> _Directive_
What lines of the data hold the string "scene"? Pull each one out.
— START —
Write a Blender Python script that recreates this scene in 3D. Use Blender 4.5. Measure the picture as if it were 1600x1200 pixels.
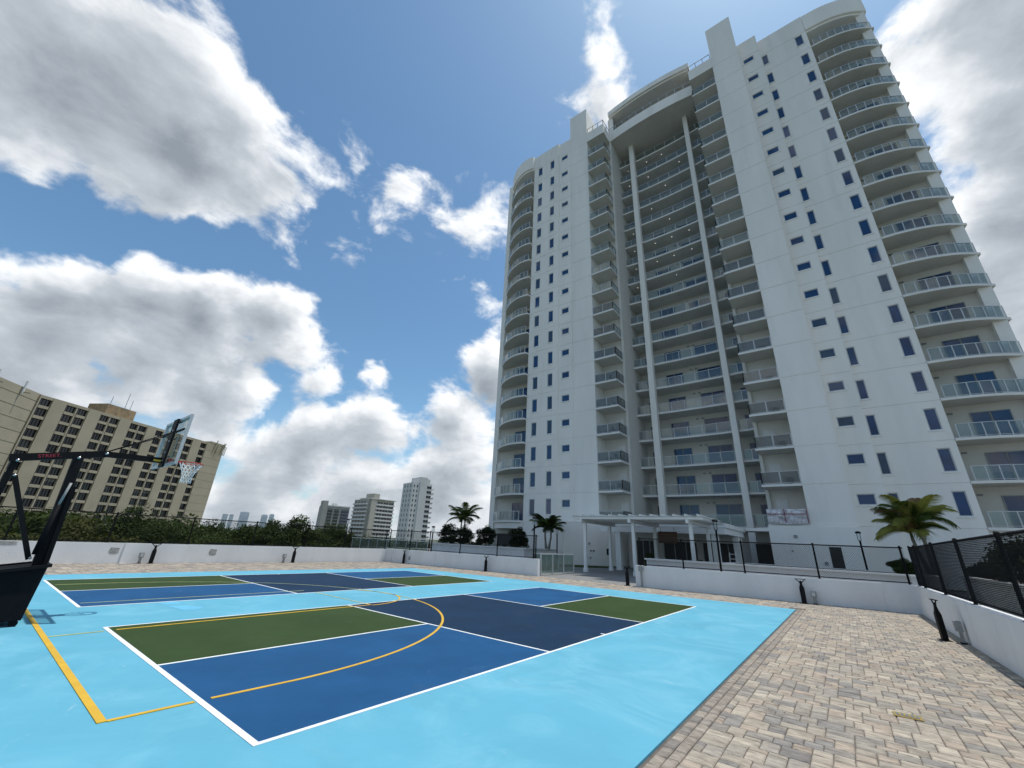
import bpy, math, random
import numpy as np
from mathutils import Vector, Matrix

for o in list(bpy.data.objects):
    bpy.data.objects.remove(o, do_unlink=True)
scene = bpy.context.scene
COL = scene.collection
random.seed(7)
RNG = np.random.default_rng(11)

# ------------------------------------------------------------------ camera
F_PX, YAW, PITCH, ROLL = 627.80, 0.671171, 0.375708, 0.049175
CAM = Vector((-2.144, -4.2317, 1.6847))
fwd = Vector((math.cos(YAW) * math.cos(PITCH), math.sin(YAW) * math.cos(PITCH), math.sin(PITCH)))
right = Vector((math.sin(YAW), -math.cos(YAW), 0))
up = right.cross(fwd)
cr = right * math.cos(ROLL) + up * math.sin(ROLL)
cu = -right * math.sin(ROLL) + up * math.cos(ROLL)
cam_data = bpy.data.cameras.new('camera')
cam_data.sensor_width = 36.0
cam_data.lens = F_PX * 36.0 / 1600.0
cam_data.clip_start = 0.05
cam_data.clip_end = 20000.0
cam = bpy.data.objects.new('camera', cam_data)
COL.objects.link(cam)
m = Matrix((cr, cu, -fwd)).transposed().to_4x4()
m.translation = CAM
cam.matrix_world = m
scene.camera = cam

# ------------------------------------------------------------------ light
SUN_DIR = Vector((0.84, -0.43, 3.05)).normalized()
SUN_EL = math.asin(SUN_DIR.z)
SUN_AZ = math.atan2(SUN_DIR.x, SUN_DIR.y)          # clockwise from +Y
sun_data = bpy.data.lights.new('sun', 'SUN')
sun_data.energy = 2.9
sun_data.angle = math.radians(0.53)
sun_data.color = (1.0, 0.955, 0.89)
sun = bpy.data.objects.new('sun', sun_data)
sun.rotation_euler = SUN_DIR.to_track_quat('Z', 'Y').to_euler()
sun.location = (0, 0, 120)
COL.objects.link(sun)

scene.view_settings.view_transform = 'Standard'
scene.view_settings.look = 'None'
scene.view_settings.exposure = 0.36
scene.view_settings.gamma = 1.0
scene.view_settings.use_curve_mapping = False

# ------------------------------------------------------------------ node helpers
class NT:
    def __init__(self, tree):
        self.t = tree
    def n(self, typ, **kw):
        nd = self.t.nodes.new(typ)
        for k, v in kw.items():
            setattr(nd, k, v)
        return nd
    def put(self, sock, v):
        if isinstance(v, bpy.types.NodeSocket):
            self.t.links.new(v, sock)
        else:
            sock.default_value = v
    def math(self, op, a, b=0.0, c=0.0, clamp=False):
        nd = self.n('ShaderNodeMath', operation=op, use_clamp=clamp)
        self.put(nd.inputs[0], a); self.put(nd.inputs[1], b); self.put(nd.inputs[2], c)
        return nd.outputs[0]
    def vmath(self, op, a, b=(0, 0, 0), out=0):
        nd = self.n('ShaderNodeVectorMath', operation=op)
        self.put(nd.inputs[0], a); self.put(nd.inputs[1], b)
        return nd.outputs[out]
    def vscale(self, a, s):
        nd = self.n('ShaderNodeVectorMath', operation='SCALE')
        self.put(nd.inputs[0], a); self.put(nd.inputs['Scale'], s)
        return nd.outputs[0]
    def rng(self, v, a, b, c=0.0, d=1.0, smooth=True):
        nd = self.n('ShaderNodeMapRange', interpolation_type='SMOOTHSTEP' if smooth else 'LINEAR')
        self.put(nd.inputs[0], v); self.put(nd.inputs[1], a); self.put(nd.inputs[2], b)
        self.put(nd.inputs[3], c); self.put(nd.inputs[4], d)
        return nd.outputs[0]
    def noise(self, vec, scale, detail=4.0, rough=0.5, dist=0.0, out=0):
        nd = self.n('ShaderNodeTexNoise')
        if vec is not None:
            self.put(nd.inputs['Vector'], vec)
        self.put(nd.inputs['Scale'], scale); self.put(nd.inputs['Detail'], detail)
        self.put(nd.inputs['Roughness'], rough); self.put(nd.inputs['Distortion'], dist)
        return nd.outputs[out]
    def mix(self, f, a, b, blend='MIX'):
        nd = self.n('ShaderNodeMix', data_type='RGBA', blend_type=blend)
        self.put(nd.inputs[0], f)
        self.put(nd.inputs[6], a if isinstance(a, bpy.types.NodeSocket) else (*a[:3], 1.0))
        self.put(nd.inputs[7], b if isinstance(b, bpy.types.NodeSocket) else (*b[:3], 1.0))
        return nd.outputs[2]

# ------------------------------------------------------------------ sky with cumulus
CLOUDS = [  # unit direction, angular radius, weight
 (-0.088,0.770,0.632,0.31,1.0),(-0.180,0.850,0.510,0.19,0.75),(0.063,0.768,0.637,0.21,1.0),(0.166,0.767,0.620,0.14,0.85),
 (0.064,0.825,0.555,0.13,0.75),(-0.30,0.80,0.52,0.30,1.0),
 (0.007,0.943,0.333,0.19,1.0),(0.177,0.907,0.382,0.18,1.0),(0.275,0.868,0.410,0.13,0.95),(0.325,0.868,0.385,0.09,0.8),
 (-0.011,0.971,0.238,0.18,1.0),(0.220,0.934,0.280,0.14,1.0),(0.100,0.915,0.392,0.15,1.0),(0.10,0.955,0.28,0.16,1.0),(-0.25,0.93,0.28,0.24,1.0),
 (0.265,0.643,0.719,0.085,0.50),(0.339,0.612,0.714,0.105,0.45),(0.141,0.659,0.739,0.055,0.50),
 (0.494,0.547,0.676,0.140,0.49),(0.354,0.709,0.610,0.120,0.50),(0.474,0.801,0.366,0.060,0.56),(0.384,0.870,0.309,0.075,0.6),
 (0.710,0.600,0.370,0.14,0.95),(0.672,0.690,0.270,0.15,0.9),(0.528,0.815,0.235,0.13,0.9),(0.600,0.760,0.24,0.10,0.6),
 (0.430,0.885,0.175,0.14,0.95),(0.345,0.922,0.160,0.11,0.9),(0.254,0.948,0.191,0.09,0.8),
 (0.348,0.934,0.040,0.20,0.9),(0.530,0.840,0.06,0.20,0.95),(0.680,0.725,0.10,0.22,0.95),(0.10,0.99,0.05,0.25,0.9),
 (0.500,0.215,0.840,0.130,0.80),(0.455,0.185,0.872,0.100,0.72),(0.535,0.225,0.815,0.10,0.6),
 (0.652,-0.275,0.712,0.085,0.9),(0.733,-0.325,0.612,0.14,1.0),(0.780,-0.325,0.545,0.12,1.0),(0.815,-0.320,0.495,0.14,1.0),
 (0.80,-0.44,0.46,0.22,1.0),(0.884,-0.300,0.372,0.14,1.0),(0.86,-0.31,0.42,0.13,1.0),
]
CLEAR = [(0.200,0.460,0.865,0.28,0.5),(0.546,-0.01,0.837,0.24,0.6),(0.448,0.713,0.530,0.20,0.25),(0.62,-0.19,0.76,0.10,0.6),
 (-0.10,0.905,0.425,0.11,0.42),(-0.045,0.895,0.445,0.10,0.42),(0.03,0.886,0.462,0.10,0.36),(0.11,0.868,0.484,0.10,0.38),(0.17,0.85,0.50,0.09,0.32)]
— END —
> _Exercise answer_
Write a Blender Python script that recreates this scene in 3D. Use Blender 4.5. Measure the picture as if it were 1600x1200 pixels.
scene = bpy.context.scene
COL = scene.collection
scene.camera = cam
scene.view_settings.view_transform = 'Standard'
scene.view_settings.look = 'None'
scene.view_settings.exposure = 0.36
scene.view_settings.gamma = 1.0
scene.view_settings.use_curve_mapping = False